Qatalum is shipping product via ports in Kuwait and Oman at present, solving at least for the near future the problem with which it suddenly found itself last week after Qatar’s neighbors cut ties with it due to a diplomatic kerfluffle.
Yesterday Norsk Hydro’s chief Svein-Richard Brandtzæg elaborated upon plans alluded to late last week by his firm regarding new trade routes the joint venture in which his company is a partner has discovered for transporting its wares to the wider world.
“There’s a recently completed container port in Qatar which we’ve begun using, and we also have shipments through Kuwait and Oman, solving this for the short term,” Brandtzæg explained to Reuters between events at a conference.
He went on to say that regional tensions are still a concern for Hydro and Qatalum, as diplomatic issues remain unresolved between Qatar and Saudi Arabia, Egypt, the United Arab Emirates (UAE), and Bahrain, among others.

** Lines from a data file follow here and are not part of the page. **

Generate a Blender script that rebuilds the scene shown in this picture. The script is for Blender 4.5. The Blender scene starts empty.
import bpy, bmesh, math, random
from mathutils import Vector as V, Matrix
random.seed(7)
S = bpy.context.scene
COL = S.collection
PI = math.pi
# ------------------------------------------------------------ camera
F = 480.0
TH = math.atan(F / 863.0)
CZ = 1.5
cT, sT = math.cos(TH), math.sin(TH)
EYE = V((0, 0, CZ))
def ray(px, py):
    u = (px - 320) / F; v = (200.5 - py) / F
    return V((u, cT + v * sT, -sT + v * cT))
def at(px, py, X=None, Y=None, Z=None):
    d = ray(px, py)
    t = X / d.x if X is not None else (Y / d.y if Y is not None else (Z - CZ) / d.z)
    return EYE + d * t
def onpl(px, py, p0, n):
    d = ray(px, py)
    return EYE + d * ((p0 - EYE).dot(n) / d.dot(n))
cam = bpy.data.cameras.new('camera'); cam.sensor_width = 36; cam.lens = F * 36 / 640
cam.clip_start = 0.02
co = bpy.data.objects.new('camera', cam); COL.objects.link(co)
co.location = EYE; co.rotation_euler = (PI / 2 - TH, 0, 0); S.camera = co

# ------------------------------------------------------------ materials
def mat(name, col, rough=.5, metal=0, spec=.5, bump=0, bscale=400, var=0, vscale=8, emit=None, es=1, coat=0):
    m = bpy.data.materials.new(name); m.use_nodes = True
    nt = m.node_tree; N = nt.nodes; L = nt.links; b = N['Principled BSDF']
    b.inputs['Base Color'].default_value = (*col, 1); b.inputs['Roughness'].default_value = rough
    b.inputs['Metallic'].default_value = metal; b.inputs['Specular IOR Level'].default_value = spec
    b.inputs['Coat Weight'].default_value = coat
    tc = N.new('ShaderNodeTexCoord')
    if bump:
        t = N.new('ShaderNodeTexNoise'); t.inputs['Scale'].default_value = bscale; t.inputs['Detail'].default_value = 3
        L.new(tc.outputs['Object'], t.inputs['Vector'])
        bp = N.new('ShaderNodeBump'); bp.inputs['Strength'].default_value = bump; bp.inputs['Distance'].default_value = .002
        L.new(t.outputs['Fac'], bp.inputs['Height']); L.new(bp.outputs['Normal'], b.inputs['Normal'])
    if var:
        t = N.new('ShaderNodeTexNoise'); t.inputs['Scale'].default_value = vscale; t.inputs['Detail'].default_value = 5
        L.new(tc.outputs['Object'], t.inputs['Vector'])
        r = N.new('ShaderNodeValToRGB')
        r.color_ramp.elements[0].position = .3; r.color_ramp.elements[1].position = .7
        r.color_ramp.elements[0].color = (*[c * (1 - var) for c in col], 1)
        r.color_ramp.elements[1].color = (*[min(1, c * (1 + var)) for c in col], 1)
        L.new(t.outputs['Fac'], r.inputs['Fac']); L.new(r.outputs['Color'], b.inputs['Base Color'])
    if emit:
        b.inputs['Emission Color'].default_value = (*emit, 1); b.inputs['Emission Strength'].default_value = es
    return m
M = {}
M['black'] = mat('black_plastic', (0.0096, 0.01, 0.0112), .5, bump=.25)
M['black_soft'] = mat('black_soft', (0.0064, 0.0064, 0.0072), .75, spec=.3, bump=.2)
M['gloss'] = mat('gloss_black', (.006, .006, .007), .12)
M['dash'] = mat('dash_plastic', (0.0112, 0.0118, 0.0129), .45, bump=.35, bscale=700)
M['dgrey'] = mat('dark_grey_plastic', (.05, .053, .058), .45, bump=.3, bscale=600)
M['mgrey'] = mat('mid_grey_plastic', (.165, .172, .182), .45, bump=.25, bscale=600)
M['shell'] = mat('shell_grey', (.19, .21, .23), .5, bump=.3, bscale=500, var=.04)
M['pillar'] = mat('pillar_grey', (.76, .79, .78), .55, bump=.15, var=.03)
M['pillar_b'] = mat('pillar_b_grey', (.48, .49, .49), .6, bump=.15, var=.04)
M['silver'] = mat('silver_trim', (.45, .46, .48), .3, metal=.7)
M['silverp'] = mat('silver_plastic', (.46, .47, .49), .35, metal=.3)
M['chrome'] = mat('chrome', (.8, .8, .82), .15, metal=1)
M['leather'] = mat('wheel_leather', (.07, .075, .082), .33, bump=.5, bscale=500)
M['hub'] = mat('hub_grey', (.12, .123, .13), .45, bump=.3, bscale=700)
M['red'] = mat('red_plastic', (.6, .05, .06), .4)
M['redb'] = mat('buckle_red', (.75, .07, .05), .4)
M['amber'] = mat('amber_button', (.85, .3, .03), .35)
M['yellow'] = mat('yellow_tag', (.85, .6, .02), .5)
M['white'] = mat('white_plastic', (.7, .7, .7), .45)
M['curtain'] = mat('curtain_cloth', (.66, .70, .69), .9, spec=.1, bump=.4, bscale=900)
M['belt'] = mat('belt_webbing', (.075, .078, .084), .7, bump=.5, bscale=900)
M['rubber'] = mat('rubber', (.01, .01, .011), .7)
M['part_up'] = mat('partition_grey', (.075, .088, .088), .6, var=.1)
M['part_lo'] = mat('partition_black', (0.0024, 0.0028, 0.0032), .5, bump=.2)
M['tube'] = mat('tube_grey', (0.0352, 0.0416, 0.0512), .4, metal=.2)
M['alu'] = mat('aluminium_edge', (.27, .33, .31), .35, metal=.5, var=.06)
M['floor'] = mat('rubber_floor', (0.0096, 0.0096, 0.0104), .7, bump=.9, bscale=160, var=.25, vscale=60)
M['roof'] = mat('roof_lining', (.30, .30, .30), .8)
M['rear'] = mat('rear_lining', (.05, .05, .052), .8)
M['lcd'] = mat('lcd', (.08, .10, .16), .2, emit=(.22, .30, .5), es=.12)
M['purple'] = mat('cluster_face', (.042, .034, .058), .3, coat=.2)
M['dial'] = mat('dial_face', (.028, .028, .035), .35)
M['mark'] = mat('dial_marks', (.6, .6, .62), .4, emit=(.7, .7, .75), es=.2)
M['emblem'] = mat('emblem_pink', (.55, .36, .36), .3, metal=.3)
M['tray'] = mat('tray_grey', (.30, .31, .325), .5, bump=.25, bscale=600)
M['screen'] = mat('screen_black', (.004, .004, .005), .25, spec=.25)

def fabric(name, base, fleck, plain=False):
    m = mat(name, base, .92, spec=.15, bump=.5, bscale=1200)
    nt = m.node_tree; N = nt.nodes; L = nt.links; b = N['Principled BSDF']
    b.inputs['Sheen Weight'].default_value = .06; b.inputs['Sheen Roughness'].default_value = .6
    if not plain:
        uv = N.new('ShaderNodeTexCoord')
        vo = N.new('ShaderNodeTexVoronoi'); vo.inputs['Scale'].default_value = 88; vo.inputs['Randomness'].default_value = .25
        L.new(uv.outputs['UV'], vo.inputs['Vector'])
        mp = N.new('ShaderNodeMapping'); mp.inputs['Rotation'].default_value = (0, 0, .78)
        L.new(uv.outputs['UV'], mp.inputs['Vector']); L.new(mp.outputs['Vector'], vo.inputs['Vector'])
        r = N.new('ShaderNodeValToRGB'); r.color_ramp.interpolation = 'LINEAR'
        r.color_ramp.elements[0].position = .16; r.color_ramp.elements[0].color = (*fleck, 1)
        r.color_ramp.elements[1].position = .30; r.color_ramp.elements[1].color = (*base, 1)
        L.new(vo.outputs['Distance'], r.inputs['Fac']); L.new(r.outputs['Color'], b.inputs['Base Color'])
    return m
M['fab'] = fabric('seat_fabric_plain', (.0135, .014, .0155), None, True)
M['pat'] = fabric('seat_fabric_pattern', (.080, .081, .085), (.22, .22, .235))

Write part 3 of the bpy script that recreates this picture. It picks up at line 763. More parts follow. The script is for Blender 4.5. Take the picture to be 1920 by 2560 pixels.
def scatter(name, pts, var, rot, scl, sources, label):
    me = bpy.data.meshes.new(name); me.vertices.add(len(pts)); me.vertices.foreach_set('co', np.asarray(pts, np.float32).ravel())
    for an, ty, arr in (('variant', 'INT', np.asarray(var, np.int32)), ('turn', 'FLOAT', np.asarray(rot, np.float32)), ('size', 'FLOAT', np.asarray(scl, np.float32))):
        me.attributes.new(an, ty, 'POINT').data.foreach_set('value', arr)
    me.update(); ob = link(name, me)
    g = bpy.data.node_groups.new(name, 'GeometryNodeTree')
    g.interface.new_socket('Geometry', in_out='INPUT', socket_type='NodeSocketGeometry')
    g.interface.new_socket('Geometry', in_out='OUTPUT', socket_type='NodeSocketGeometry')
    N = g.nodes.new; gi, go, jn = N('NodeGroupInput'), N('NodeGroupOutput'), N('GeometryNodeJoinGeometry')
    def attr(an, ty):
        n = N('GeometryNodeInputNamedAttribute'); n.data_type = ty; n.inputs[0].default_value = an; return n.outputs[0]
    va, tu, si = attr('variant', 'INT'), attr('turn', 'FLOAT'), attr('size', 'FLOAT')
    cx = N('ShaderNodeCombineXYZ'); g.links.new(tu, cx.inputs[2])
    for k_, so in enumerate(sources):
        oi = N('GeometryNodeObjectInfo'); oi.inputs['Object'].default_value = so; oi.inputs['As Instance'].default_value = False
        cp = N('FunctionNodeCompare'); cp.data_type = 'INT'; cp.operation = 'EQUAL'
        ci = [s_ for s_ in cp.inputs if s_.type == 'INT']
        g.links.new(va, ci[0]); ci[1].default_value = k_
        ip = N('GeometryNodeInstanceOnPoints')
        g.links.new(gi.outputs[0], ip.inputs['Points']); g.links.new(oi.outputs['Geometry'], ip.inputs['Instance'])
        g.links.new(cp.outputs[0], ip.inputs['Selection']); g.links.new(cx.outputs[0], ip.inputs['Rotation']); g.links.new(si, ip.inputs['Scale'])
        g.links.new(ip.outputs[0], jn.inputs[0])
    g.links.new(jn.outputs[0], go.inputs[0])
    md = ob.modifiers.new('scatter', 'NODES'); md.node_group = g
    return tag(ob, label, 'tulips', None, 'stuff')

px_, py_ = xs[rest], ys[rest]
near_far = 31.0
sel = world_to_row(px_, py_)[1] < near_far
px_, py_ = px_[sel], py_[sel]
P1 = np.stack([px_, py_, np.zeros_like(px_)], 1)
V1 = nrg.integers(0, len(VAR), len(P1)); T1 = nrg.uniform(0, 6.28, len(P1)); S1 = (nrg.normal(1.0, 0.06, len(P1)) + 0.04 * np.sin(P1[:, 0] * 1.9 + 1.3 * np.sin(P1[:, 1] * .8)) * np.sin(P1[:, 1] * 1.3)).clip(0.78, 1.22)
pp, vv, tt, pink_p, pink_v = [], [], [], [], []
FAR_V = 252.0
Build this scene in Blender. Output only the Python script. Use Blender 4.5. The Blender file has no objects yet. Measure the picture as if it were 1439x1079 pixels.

Prior to the dust-up, Qatalum shipped its product through the port of Jebel Ali in the UAE to customers in Asia, Europe, and the United States. The firm announced previously that raw materials followed a different route into the plant and were therefore unaffected by the diplomatic tension.
Qatar found itself isolated from the countries above last Tuesday after tensions regarding its alleged support of radical Islamist factions, its friendly relations with Iran, and other longstanding but unresolved issues reached critical mass. In addition to the countries mentioned above, Yemen, Mauritania, Maldives, Comoros, Libya (Tobruk), and Somaliland severed diplomatic ties with Qatar, while Chad, Djibouti, Eritrea, Jordan, Niger, and Senegal have downgraded diplomatic ties.
Qatalum operates a 610-thousand-metric-ton-per-annum aluminium smelter located in the Mesaieed Industrial Area and opened in the spring of 2010. The firm is a 50:50 joint venture between Qatar Petroleum and Norsk Hydro.